Die Borstei bekam 1928 das erste zentrale Heizkraftwerk des Landes; es ist noch heute in Betrieb. Die Zwei-, Drei- und Vier-Zimmerwohnungen boten einen für die damalige Zeit unüblichen Komfort: Zentralheizung, fließend heißes Wasser, Gasherde, Parkett, Bad, Waschbecken und Bidet, beheizte Garagen und Kinderspielplätze in den Höfen. Die Wäsche konnten die Mieter in der Großwäscherei der Borstei abgeben, die sie innerhalb von 24 Stunden schrankfertig zurücklieferte. Die Bezeichnung »Borstei« stammt nicht von Bernhard Borst selbst oder vom Volksmund, sondern wurde in einem ordentlichen Preisausschreiben ermittelt, in dem die Moosacher ein weiteres Mal ihr literarisches Talent bewiesen: Angeblich waren unter den Einsendungen so schwungvolle Namen wie »Paradies«, »Schlaraffenhof«, »Borsts Wohnautomat« und »Borstelysium«.

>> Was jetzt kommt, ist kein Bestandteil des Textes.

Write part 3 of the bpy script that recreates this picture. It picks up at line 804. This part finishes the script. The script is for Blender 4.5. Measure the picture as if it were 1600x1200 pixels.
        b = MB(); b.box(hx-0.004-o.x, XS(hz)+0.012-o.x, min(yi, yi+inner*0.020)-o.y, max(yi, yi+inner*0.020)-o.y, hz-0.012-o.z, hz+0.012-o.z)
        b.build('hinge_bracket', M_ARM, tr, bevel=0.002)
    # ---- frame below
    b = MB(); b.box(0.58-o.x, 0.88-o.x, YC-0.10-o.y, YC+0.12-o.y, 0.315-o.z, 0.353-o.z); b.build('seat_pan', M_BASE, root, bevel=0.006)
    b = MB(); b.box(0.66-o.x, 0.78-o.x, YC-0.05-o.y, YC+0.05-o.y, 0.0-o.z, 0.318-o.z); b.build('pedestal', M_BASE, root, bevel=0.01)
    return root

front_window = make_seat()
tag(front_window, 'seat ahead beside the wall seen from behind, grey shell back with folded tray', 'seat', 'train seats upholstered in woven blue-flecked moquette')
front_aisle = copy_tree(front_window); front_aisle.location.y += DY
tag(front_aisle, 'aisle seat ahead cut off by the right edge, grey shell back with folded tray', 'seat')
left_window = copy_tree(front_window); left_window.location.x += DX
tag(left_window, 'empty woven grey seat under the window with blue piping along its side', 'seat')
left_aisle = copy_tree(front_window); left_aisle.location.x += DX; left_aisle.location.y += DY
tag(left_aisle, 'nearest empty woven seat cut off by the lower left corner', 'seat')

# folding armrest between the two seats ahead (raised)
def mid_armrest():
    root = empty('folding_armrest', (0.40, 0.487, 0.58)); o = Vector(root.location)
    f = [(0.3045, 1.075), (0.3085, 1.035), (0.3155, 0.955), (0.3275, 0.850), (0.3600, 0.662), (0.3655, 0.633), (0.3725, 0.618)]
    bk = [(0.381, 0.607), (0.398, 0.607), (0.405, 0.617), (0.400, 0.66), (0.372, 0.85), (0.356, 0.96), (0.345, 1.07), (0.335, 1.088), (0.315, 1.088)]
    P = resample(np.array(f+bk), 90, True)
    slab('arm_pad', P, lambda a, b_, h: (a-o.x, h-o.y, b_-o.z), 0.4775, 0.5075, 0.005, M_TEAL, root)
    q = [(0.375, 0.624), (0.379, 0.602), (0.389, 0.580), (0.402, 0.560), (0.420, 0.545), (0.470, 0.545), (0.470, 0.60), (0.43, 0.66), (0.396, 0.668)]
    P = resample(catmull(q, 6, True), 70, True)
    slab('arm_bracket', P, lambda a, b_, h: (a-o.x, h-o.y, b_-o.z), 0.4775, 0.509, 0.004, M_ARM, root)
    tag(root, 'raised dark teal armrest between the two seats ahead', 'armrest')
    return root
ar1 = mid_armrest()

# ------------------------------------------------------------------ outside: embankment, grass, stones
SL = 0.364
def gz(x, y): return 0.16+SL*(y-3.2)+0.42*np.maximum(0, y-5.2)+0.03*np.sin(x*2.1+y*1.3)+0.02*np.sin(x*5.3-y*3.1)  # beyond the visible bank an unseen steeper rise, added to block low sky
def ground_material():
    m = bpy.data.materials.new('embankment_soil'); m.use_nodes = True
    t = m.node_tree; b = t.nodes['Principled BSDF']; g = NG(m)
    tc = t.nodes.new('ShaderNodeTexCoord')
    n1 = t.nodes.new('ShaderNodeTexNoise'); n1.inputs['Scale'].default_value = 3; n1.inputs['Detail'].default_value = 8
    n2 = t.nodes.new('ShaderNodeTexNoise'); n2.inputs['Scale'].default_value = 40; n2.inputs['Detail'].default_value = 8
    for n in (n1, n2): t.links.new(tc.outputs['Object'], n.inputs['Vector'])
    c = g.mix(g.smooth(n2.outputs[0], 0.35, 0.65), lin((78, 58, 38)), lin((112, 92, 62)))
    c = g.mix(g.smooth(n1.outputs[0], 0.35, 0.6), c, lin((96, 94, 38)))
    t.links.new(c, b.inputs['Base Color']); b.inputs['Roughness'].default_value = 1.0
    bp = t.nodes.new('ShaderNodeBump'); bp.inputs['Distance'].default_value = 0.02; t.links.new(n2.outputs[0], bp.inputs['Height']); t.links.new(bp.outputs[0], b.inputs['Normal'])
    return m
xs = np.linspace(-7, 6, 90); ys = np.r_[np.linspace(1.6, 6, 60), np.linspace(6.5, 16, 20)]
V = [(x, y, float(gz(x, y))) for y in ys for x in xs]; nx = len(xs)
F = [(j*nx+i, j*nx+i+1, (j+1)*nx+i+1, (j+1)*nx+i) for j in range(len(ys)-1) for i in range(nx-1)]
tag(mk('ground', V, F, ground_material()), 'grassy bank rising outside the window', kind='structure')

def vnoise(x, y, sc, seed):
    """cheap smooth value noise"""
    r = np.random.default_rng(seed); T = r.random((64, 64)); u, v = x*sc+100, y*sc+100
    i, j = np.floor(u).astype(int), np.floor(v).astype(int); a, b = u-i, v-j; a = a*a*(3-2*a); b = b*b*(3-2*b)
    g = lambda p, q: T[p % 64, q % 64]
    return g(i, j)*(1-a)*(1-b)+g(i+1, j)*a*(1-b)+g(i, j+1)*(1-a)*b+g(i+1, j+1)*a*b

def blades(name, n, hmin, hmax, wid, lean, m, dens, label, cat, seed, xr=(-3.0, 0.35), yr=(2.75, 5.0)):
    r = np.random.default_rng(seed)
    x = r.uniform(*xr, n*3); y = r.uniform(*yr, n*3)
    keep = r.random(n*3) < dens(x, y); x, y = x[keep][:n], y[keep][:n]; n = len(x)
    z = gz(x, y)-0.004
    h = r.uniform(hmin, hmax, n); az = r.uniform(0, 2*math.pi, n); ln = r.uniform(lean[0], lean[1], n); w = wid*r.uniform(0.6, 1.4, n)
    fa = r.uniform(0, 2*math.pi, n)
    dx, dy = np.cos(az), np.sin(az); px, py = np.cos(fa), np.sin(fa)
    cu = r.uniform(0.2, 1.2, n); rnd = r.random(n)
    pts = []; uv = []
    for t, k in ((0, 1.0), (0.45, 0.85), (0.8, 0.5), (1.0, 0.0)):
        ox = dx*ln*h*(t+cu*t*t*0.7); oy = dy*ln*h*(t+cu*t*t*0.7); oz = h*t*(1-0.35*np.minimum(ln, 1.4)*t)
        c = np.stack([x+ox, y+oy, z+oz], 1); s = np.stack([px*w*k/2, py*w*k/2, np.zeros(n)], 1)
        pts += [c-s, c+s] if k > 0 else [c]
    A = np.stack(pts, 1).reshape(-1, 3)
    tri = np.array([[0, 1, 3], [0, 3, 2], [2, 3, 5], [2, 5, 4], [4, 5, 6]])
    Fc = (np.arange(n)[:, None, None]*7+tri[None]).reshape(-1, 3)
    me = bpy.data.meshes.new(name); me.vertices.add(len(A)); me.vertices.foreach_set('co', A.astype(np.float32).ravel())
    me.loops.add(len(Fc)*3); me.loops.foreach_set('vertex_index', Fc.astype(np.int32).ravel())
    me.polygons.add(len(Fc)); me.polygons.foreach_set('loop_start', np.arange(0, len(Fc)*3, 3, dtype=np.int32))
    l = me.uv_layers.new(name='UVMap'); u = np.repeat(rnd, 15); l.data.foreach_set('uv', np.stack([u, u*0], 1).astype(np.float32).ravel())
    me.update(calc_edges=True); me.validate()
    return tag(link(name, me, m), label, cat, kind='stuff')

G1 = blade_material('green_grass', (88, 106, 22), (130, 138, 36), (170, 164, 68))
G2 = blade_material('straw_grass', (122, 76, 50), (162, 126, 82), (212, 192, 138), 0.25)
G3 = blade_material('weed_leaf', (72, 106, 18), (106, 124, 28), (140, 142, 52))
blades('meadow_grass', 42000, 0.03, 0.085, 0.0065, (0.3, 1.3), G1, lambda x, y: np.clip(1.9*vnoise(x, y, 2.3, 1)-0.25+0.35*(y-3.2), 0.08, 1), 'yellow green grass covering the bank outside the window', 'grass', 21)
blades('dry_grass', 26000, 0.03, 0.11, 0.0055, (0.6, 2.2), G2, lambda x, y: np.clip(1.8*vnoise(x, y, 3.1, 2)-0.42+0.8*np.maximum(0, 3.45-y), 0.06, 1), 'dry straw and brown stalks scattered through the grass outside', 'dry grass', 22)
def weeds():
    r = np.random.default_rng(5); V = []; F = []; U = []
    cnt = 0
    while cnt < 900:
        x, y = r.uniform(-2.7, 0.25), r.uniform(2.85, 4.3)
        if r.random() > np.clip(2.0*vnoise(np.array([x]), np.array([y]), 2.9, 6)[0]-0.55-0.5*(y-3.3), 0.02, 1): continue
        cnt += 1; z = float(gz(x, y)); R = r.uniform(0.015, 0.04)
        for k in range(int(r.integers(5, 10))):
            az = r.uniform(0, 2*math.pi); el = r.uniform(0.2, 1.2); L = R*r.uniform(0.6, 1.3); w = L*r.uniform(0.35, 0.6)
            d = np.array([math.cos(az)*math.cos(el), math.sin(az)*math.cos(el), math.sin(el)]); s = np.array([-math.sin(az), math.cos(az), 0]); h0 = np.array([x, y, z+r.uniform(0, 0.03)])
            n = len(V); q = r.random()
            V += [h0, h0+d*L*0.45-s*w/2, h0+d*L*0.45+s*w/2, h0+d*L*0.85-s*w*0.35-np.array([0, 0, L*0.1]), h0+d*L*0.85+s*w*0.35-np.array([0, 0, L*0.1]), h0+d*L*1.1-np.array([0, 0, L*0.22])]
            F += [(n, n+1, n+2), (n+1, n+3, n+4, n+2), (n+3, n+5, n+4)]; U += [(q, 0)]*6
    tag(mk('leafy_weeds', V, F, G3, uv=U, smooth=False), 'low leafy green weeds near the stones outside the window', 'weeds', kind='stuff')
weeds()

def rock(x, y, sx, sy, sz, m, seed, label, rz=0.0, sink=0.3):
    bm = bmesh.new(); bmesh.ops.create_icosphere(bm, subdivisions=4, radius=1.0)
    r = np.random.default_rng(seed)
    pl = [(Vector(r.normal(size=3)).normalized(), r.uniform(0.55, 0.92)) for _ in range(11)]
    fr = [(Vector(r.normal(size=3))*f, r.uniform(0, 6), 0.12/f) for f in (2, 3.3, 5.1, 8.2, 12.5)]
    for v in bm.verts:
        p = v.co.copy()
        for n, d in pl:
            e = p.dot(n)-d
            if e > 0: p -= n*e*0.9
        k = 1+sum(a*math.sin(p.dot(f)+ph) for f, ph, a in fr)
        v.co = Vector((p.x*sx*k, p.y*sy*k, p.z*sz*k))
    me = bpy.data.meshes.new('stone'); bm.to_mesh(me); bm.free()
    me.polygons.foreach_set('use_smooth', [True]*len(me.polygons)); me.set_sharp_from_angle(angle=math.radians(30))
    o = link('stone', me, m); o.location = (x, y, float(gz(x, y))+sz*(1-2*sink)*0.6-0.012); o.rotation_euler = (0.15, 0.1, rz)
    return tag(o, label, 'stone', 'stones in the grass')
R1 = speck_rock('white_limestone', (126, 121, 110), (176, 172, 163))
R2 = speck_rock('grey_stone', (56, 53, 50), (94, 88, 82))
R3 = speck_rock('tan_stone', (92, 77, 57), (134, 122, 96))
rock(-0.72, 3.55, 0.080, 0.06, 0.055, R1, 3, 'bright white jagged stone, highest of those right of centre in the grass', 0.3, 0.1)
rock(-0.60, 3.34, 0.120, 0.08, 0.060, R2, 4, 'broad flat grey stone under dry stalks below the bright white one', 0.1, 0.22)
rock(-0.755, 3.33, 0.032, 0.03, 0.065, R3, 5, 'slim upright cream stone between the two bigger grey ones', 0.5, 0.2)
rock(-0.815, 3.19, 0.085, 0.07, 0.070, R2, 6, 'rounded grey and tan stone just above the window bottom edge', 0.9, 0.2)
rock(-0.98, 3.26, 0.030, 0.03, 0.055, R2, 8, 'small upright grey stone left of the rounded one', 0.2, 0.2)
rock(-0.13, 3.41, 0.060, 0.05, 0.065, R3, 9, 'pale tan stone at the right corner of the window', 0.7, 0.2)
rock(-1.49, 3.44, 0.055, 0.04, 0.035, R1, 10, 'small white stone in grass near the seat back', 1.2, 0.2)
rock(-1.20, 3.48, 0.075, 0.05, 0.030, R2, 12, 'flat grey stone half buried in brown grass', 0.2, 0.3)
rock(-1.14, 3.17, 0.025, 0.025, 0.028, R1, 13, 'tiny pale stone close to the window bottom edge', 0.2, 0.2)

Kaum einen Kilometer Luftlinie entfernt ragt das Wahrzeichen der neuen Zeiten in den Himmel: Uptown München, errichtet vor rund zehn Jahren, ist mit seinen knapp 150 Metern Höhe das zweithöchste Gebäude der Stadt – nach dem ebenfalls in Laufweite gelegenen Olympiaturm. Nicht nur architektonisch, sondern auch topografisch lässt sich ermessen, welche Widersprüche Moosach in sich vereint. Im Norden grenzt das Viertel an den Bezirk Feldmoching-Hasenbergl, im Süden an Neuhausen-Nymphenburg, als wollte es eine Brücke schlagen zwischen dem einen und dem anderen Ende der Lebensverhältnisse und -bedingungen in München. Wie jedes andere Quartier, so wächst auch Moosach, was man gut verstehen kann. Noch immer handelt es sich um einen der weniger dicht besiedelten Stadtteile, und das liegt eben vor allem daran, dass er auf eine lange menschliche Geschichte zurückblicken kann.

Literaturtipp

Am 29. September liest die rumänisch-französische Autorin Irina Teodorescu in der Stadtbibliothek Moosach. Gemeinsam mit ihrer (eben dafür mit dem Übersetzerstipendium des Freistaats Bayern ausgezeichneten) Übersetzerin Birgit Leib stellt sie ihren Debütroman Der Fluch des schnauzbärtigen Banditen vor, den man nur empfehlen kann: ein Parforce-Ritt durchs 20. Jahrhundert, erzählt entlang einer recht wilden Familie namens Marinescu, die all ihre Erstgeborenen wegen eines Fluchs verliert und folglich eine Reihe ziemlich unvergleichlicher Frauen zu bieten hat.